Memakai Ilmu Untuk Memberontak
Pada 1906, Chiu Chin memutuskan kembali ke Cheijiang, China, karena ibunya sakit. Di kota ini, ia turut mengajar di Universitas Tatung jurusan Kultur Fisika dan mendirikan cabang sekolah Liga Revolusioner. Ia kemudian pindah ke Sanghai dan bekerja di sebuah pabrik peledak klandestin, serta mendirikan sebuah koran perempuan radikal. Melalui jaringan bawah tanah, ia membangun pasukan bersenjata yang ia pimpin dan memberontak pada tahun 1907 di Shanghai.

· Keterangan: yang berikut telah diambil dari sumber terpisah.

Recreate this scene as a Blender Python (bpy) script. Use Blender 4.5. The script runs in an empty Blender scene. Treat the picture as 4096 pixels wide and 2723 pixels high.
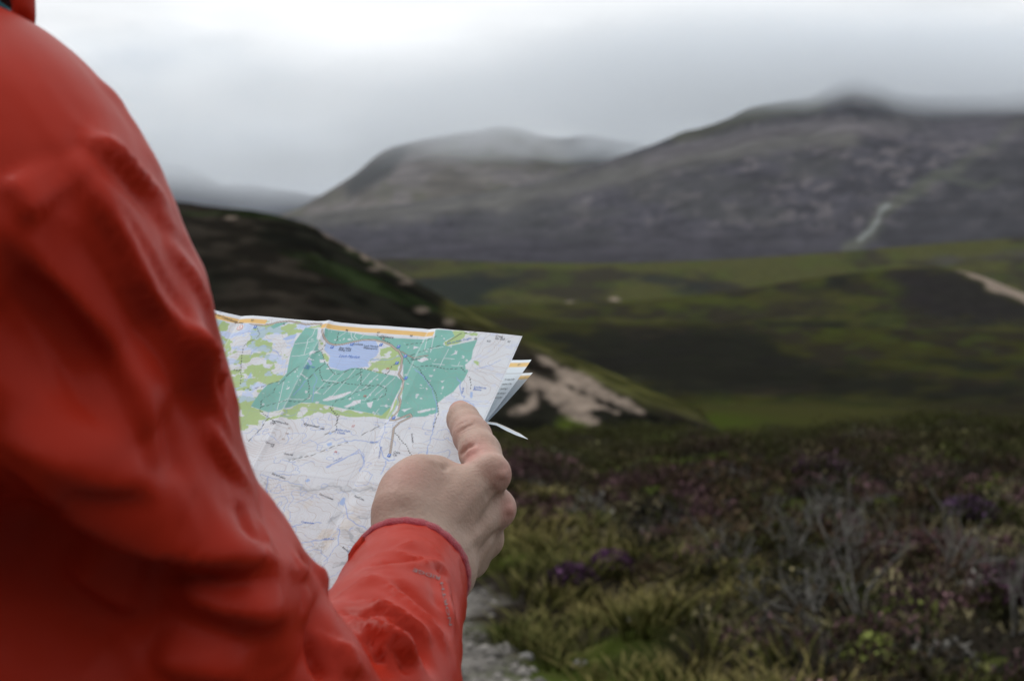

Sayang, pemberontakan itu gagal dan Chiu terpaksa bersembunyi. Namun, akhirnya ia tertangkap dan tetap menolak berbicara meski disiksa sedemikian rupa. Untuk menjatuhkan vonis, Kerajaan Dinasti Ming menjadikan dua puisinya sebagai bukti bahwa ia bersalah. Chiu Chin pun dipenggal kepalanya. Pada masanya, ia dilihat sebagai martir. Sun Yat Sen bahkan menghadiri pemakaman kembali jenazahnya setelah penggulingan dinasti Qing pada tahun 1912. Xu Zihua menulis di batu nisannya, sebuah frasa
“Ah, lambat laun. Sebuah ancaman sinar buyar di kegelapan kelam dunia perempuan, yang tertutup semua pintunya, untuk 4 kali dalam seribu tahun masih ada hingga saat ini.”
“Kami, perempuan mencintai kebebasan, menaikkan segelas air anggur untuk kebebasan kami. Biarlah surga melimpahkan kesetaraan antara lelaki dan perempuan. Kita akan bangkit melawan, ya! Kita bangkit!